**Entries shown:**
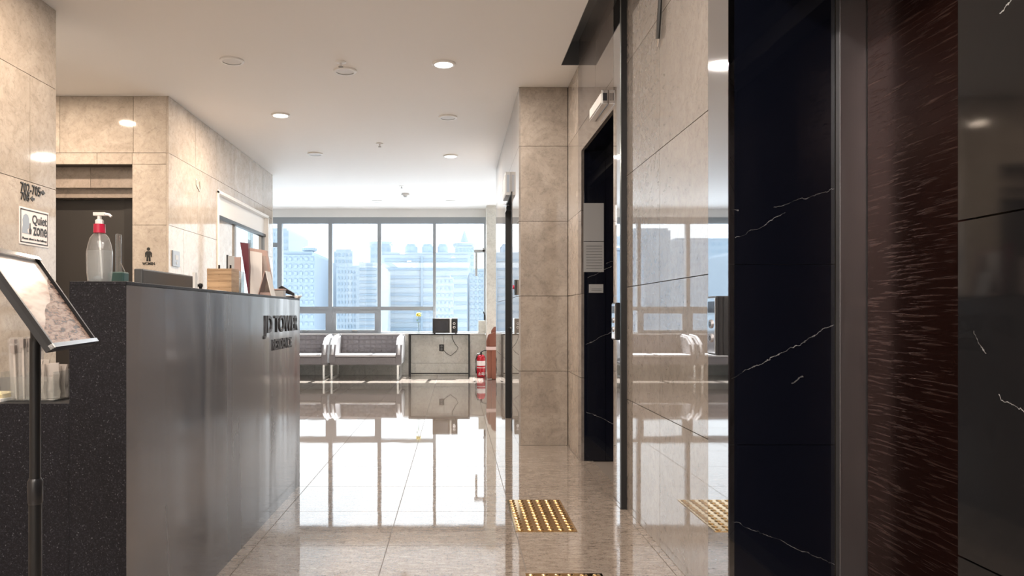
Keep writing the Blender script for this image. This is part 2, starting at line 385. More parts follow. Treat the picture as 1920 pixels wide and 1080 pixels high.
def clad(parent, plane, c, th, a0, a1, rows, mat, joints, name='stone_panel'):
    """stone panels on a wall; plane 'x+','x-','y-' is the way the face looks; joints: per-row list of cuts along the wall"""
    for r in range(len(rows)-1):
        z0, z1 = rows[r], rows[r+1]
        cuts = [a0]+[q for q in sorted(joints[r % len(joints)]) if a0+.02 < q < a1-.02]+[a1]
        for p, q in zip(cuts, cuts[1:]):
            if plane == 'x+': piece(name, mat, parent, c-th, c, p+G/2, q-G/2, z0+G/2, z1-G/2)
            elif plane == 'x-': piece(name, mat, parent, c, c+th, p+G/2, q-G/2, z0+G/2, z1-G/2)
            else: piece(name, mat, parent, p+G/2, q-G/2, c, c+th, z0+G/2, z1-G/2)
TH = .02
# ---- left wall, near part
wl = struct('wall_left', MB().box(XL-.18, XL-TH, DR, DL0-TH, 0, ZC), M['joint'])
j1 = [4.218-.92*k for k in range(9)]; j2 = [3.76-.92*k for k in range(9)]
clad(wl, 'x+', XL, TH, DR, DL0, ROWS, M['stone'], [j2, j1, j2, j1, j2])
# ---- restroom wall
xo1 = PX(248, DL1); zo = PZ(308, DL1); xo0 = -3.72
wr = struct('wall_restroom', MB().box(-5.2, xo0, DL1+TH, DL1+.9, 0, ZC).box(xo0, xo1, DL1+TH, DL1+.9, zo+.01, ZC).box(xo1, XL-TH, DL1+TH, DL1+.9, 0, ZC), M['joint'])
xc = PX(312, DL1)
clad(wr, 'y-', DL1, TH, -5.2, xc, [ROWS[4], ZC], M['stone'], [[PX(112, DL1), PX(250, DL1), -4.5]])
clad(wr, 'y-', DL1, TH, -5.2, xc, [zo, ROWS[4]], M['stone'], [[PX(182, DL1), xo1, -4.3]])
clad(wr, 'y-', DL1, TH, xo1, xc, [0, .605, 1.218, 1.827, zo], M['stone'], [[]])
clad(wr, 'y-', DL1, TH, -5.2, xo0, [0, .605, 1.218, 1.827, zo], M['stone'], [[-4.5]])
piece('corner_strip', M['stone'], wr, xc+G/2, XL-.001, DL1, DL1+TH, 0, ZC)
# recessed lintel, band and door
za = PZ(352, 6.40); zb = PZ(372, 6.50)
for p, q in ((xo0, PX(170, 6.4)), (PX(170, 6.4), xo1)):
    piece('lintel_panel', M['stone_w'], wr, p+.001, q-.002, 6.40, 6.46, za, zo+.005)
piece('lintel_band', M['stone_w'], wr, xo0, xo1, 6.46, 6.56, zb, za)
rd = thing('restroom_door', (-3.2, 6.60, 0), 'dark charcoal flush door in the stone opening beside the women sign', 'door')
MB().box(xo0+.02, PX(235, 6.6), 6.58, 6.64, 0.01, zb).build('door_leaf', M['darkdoor'], rd)
MB().box(PX(236, 6.6), xo1+.1, 6.565, 6.66, 0.0, zb).build('door_frame', M['darkframe'], rd)
MB().cyl((-2.93, 6.58, 1.0), (-2.93, 6.53, 1.0), .012).cyl((-2.93, 6.535, 1.0), (-3.05, 6.535, 1.0), .01).build('door_handle', M['chrome'], rd, True)
# passage end and back
struct('wall_passage', MB().box(-5.4, -5.2, DL0-.2, DL1+.9, 0, ZC), M['white'])
wp = struct('wall_passage_side', MB().box(-5.2, XL-.18, DL0-.2, DL0-TH, 0, ZC), M['white'])
# ---- left wall, far part with the sliding door
xd0, xd1 = DX(408, XL), DX(502, XL); zd = PZ(358, xd0)
wf = struct('wall_left_rear', MB().box(XL-.2, XL-TH, DL1+TH, xd0, 0, ZC).box(XL-.2, XL-TH, xd1, DL2, 0, ZC).box(XL-.2, XL-TH, xd0, xd1, zd, ZC), M['joint'])
kk = [DL1+.02, 6.75, 7.67, 8.6]
clad(wf, 'x+', XL, TH, DL1, DL2, [ROWS[4], ZC], M['stone'], [[6.9, 7.5, 8.1, 8.7, 9.3]])
clad(wf, 'x+', XL, TH, DL1, xd0, [0, .605, 1.218, 1.827, ROWS[4]], M['stone'], [[6.6], [6.95], [6.6], [6.95]])
clad(wf, 'x+', XL, TH, xd0, DL2, [zd, ROWS[4]], M['stone'], [[8.1, 8.9]])
clad(wf, 'x+', XL, TH, xd1, DL2, [0, .605, 1.218, 1.827, zd], M['stone'], [[]])
piece('corner_strip', M['stone_b'], wf, XL-.2, XL, DL2, DL2+.02, 0, ZC)
sd = thing('sliding_door', (XL-.1, (xd0+xd1)/2, 0), 'glass sliding door with a black top rail in a thin white frame on the left stone wall', 'door')
MB().box(XL-.06, XL+.012, xd0-.015, xd0+.02, 0, zd).box(XL-.06, XL+.012, xd1-.02, xd1+.015, 0, zd).box(XL-.06, XL+.012, xd0-.015, xd1+.015, zd-.02, zd+.012).build('white_frame', M['white'], sd)
zr = PZ(400, xd0)
MB().box(XL-.07, XL-.02, xd0+.02, xd1-.02, zr-.035, zr).build('top_rail', M['blackm'], sd)
MB().box(XL-.06, XL-.04, xd0+.02, xd1-.02, zr, zd-.02).build('transom_panel', M['white'], sd)
dm = DX(446, XL)
MB().box(XL-.08, XL-.05, xd0+.02, dm, 0, zr-.035).build('stone_leaf', M['stone'], sd)
MB().box(XL-.065, XL-.05, dm+.06, xd1-.06, .02, zr-.04).build('glass_leaf', M['glassd'], sd)
MB().box(XL-.07, XL-.035, dm, dm+.06, 0, zr-.035).box(XL-.07, XL-.035, xd1-.07, xd1-.02, 0, zr-.035).build('stile', M['alu'], sd)
struct('wall_left_room', MB().box(-6.2, -6.0, DL1+.9, DB+.2, 0, ZC), M['white'])
struct('wall_left_return', MB().box(-6.0, XL-.2, DL1+.9, DL1+1.1, 0, ZC), M['white'])
struct('wall_behind', MB().box(-2.62, 1.4, DR-.2, DR, 0, ZC), M['white'])

# ---- window wall
wb = struct('wall_back', MB().box(-6, 3, DB+TH, DB+.2, 0, PZ(627, DB)).box(-6, 3, DB, DB+.2, PZ(407, DB), ZC), M['white'])
zs = PZ(627, DB)
clad(wb, 'y-', DB, TH, -6, 2.9, [0, PZ(681, DB), zs], M['stone_b'], [[-6+.44*k for k in range(1, 21)], [-5.5+.88*k for k in range(0, 10)]])
piece('sill_ledge', M['white'], wb, -6, .51, DB-.03, DB+.2, zs, zs+.02)
wn = bpy.data.objects.new('window_1', None); COL.objects.link(wn); wn.location = (-2, DB+.1, zs); wn['kind'] = 'structure'
yw0, yw1 = DB+.02, DB+.12
zt, zh = PZ(411, DB), PZ(419, DB); z_lo = zs+.02
tr0, tr1 = PZ(582, DB), PZ(575, DB)
MB().box(-6, .53, yw0, yw1, zh, PZ(407, DB)).build('head_frame', M['alu'], wn)
MB().box(-6, .53, yw0, yw1, z_lo, z_lo+.025).build('sill_frame', M['alu'], wn)
mull = [PX(910, DB), PX(814.5, DB), PX(711, DB), PX(619, DB), PX(524, DB), -4.0, -4.9, -5.8]
mw = [.022, .025, .03, .032, .04, .03, .03, .03]
for x, w in zip(mull, mw):
    MB().box(x-w, x+w, yw0-.02, yw1, z_lo, zh).build('mullion', M['alu'], wn)
for i in range(len(mull)-1):
    r, l = mull[i]-mw[i], mull[i+1]+mw[i+1]; yg = DB+.07
    if i == 0: MB().box(l, r, yg, yg+.008, z_lo+.02, zh).build('pane', M['glass'], wn); continue
    MB().box(l, r, yg, yg+.008, tr1, zh).build('pane', M['glass'], wn)
    MB().box(l, r, yw0, yw1, tr0, tr1).build('transom', M['alu'], wn)
    if i == 1: MB().box(l, r, yg, yg+.008, z_lo+.02, tr0).build('pane', M['glass'], wn)
    else:
        q = .055
        s_ = MB().box(l, r, yw0-.015, yw0+.04, z_lo+.025, z_lo+.025+q*.6).box(l, r, yw0-.015, yw0+.04, tr0-q, tr0).box(l, l+q*1.3, yw0-.015, yw0+.04, z_lo+.058, tr0-q).box(r-q*.9, r, yw0-.015, yw0+.04, z_lo+.058, tr0-q).build('sash', M['alu'], wn)
        MB().box(l+q, r-q*.8, yg-.02, yg-.012, z_lo+.05, tr0-q+.01).build('pane', M['glass'], s_)
        MB().box((l+r)/2-.05, (l+r)/2+.05, yw0-.035, yw0-.012, z_lo+.035, z_lo+.055).build('sash_handle', M['chrome'], s_)
# narrow sash of the far left bay
MB().box(-4.0, mull[4], yw0-.01, yw1, PZ(463, DB), PZ(455, DB)).build('transom', M['alu'], wn)
# ---- column and wall right of the window
wc = struct('wall_back_column', MB().box(.52, .71, 12.55, DB, 0, ZC), M['stone_b'])
struct('wall_right_room', MB().box(2.9, 3.1, 9.4, DB+.2, 0, ZC), M['white'])
struct('wall_right_return', MB().box(.55, 3.0, 9.30, 9.42, 0, ZC), M['white'])

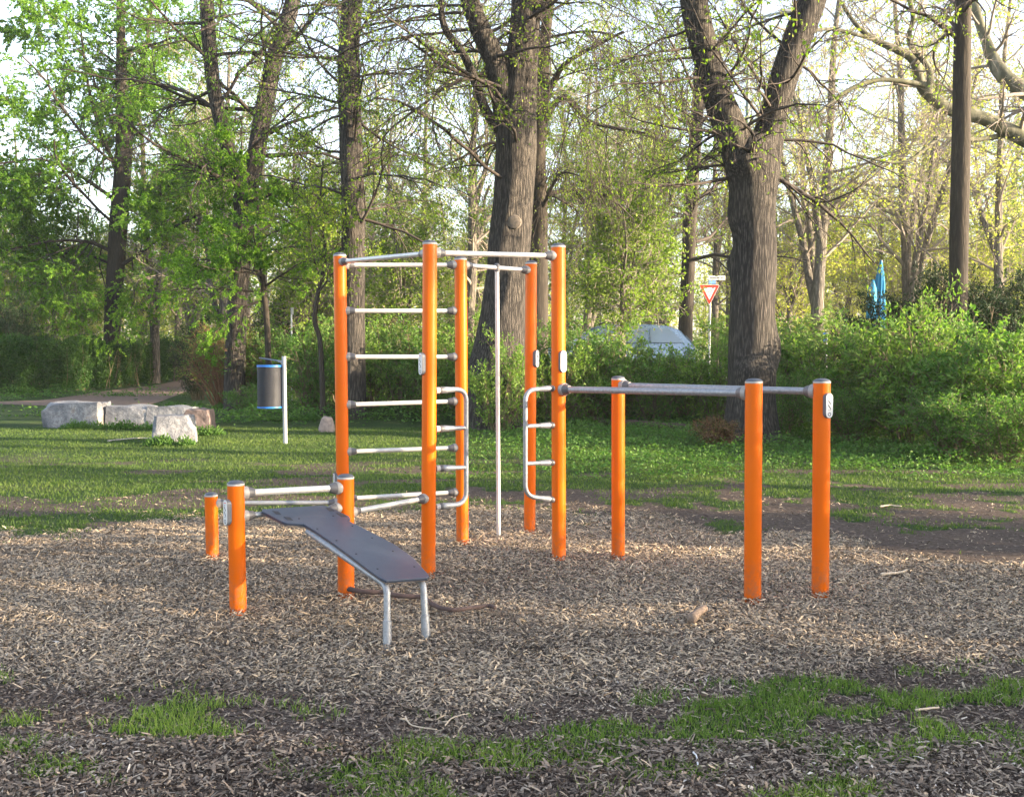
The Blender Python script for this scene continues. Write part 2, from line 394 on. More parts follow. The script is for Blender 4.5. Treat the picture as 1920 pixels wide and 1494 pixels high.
M['rubber'] = pmat('black_rubber', (.02, .02, .02), .8)
M['parasol'] = pmat('parasol_cloth', (.02, .22, .40), .8, 0, .15, 4)

# ------------------------------------------------------------------ ground
def axis(lo, hi, dlo, dhi, step, grow_=1.12):
    a = list(np.arange(dlo, dhi + 1e-6, step)); s = step; x = dhi
    while x < hi: s *= grow_; x += s; a.append(x)
    s = step; x = dlo; pre = []
    while x > lo: s *= grow_; x -= s; pre.append(x)
    return np.array(pre[::-1] + a)
gx = axis(-260, 260, -9, 9, .06); gy = axis(-60, 320, 2.6, 14, .05)
X, Y = np.meshgrid(gx, gy); Z = H(X, Y)
mz, sz, gz = zones(X, Y)
Z = Z - mz * .024 + mz * .012 * fbm(X * 6, Y * 6, 77, 2)
nx, ny = len(gx), len(gy)
idx = np.arange(nx * ny).reshape(ny, nx)
Q = np.stack([idx[:-1, :-1], idx[:-1, 1:], idx[1:, 1:], idx[1:, :-1]], -1).reshape(-1, 4)
g = make_mesh('ground', np.stack([X, Y, Z], -1), Q, mat=M['ground'], smooth=True, attrs={'mulch': mz.ravel(), 'soil': sz.ravel()})
tag(g, kind='structure')
# path on the left behind the boulders
def strip(name, a, b, mat, off=.004, kind='structure', n=40):
    A, _ = resample(a, np.zeros(len(a)), n); B, _ = resample(b, np.zeros(len(b)), n)
    k = 8; V = np.stack([A * (1 - j / k) + B * (j / k) for j in range(k + 1)], 1)
    V[..., 2] = H(V[..., 0], V[..., 1]) + off
    id_ = np.arange(n * (k + 1)).reshape(n, k + 1)
    Q = np.stack([id_[:-1, :-1], id_[:-1, 1:], id_[1:, 1:], id_[1:, :-1]], -1).reshape(-1, 4)
    return tag(make_mesh(name, V, Q, mat=mat, smooth=True), kind=kind)
near_e = [ground(-300, 756), ground(-120, 757), ground(30, 759), ground(190, 765), ground(265, 762), ground(320, 746), ground(365, 728), ground(395, 712), ground(405, 703)]
far_e = [ground(-300, 755), ground(-120, 755), ground(0, 754), ground(100, 748), ground(200, 733), ground(290, 722), ground(345, 711), ground(372, 704), ground(384, 699)]
strip('path', near_e, far_e, M['path'], .012)
strip('road', [np.array([-1.5, 28.8, 0]), np.array([20, 29, 0]), np.array([60, 29.5, 0])], [np.array([-1.5, 34, 0]), np.array([20, 34.4, 0]), np.array([60, 35, 0])], M['road'], .02)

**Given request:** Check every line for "pixels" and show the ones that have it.

**Solution below:**
Keep writing the Blender script for this image. This is part 2, starting at line 385. More parts follow. Treat the picture as 1920 pixels wide and 1080 pixels high.
The Blender Python script for this scene continues. Write part 2, from line 394 on. More parts follow. The script is for Blender 4.5. Treat the picture as 1920 pixels wide and 1494 pixels high.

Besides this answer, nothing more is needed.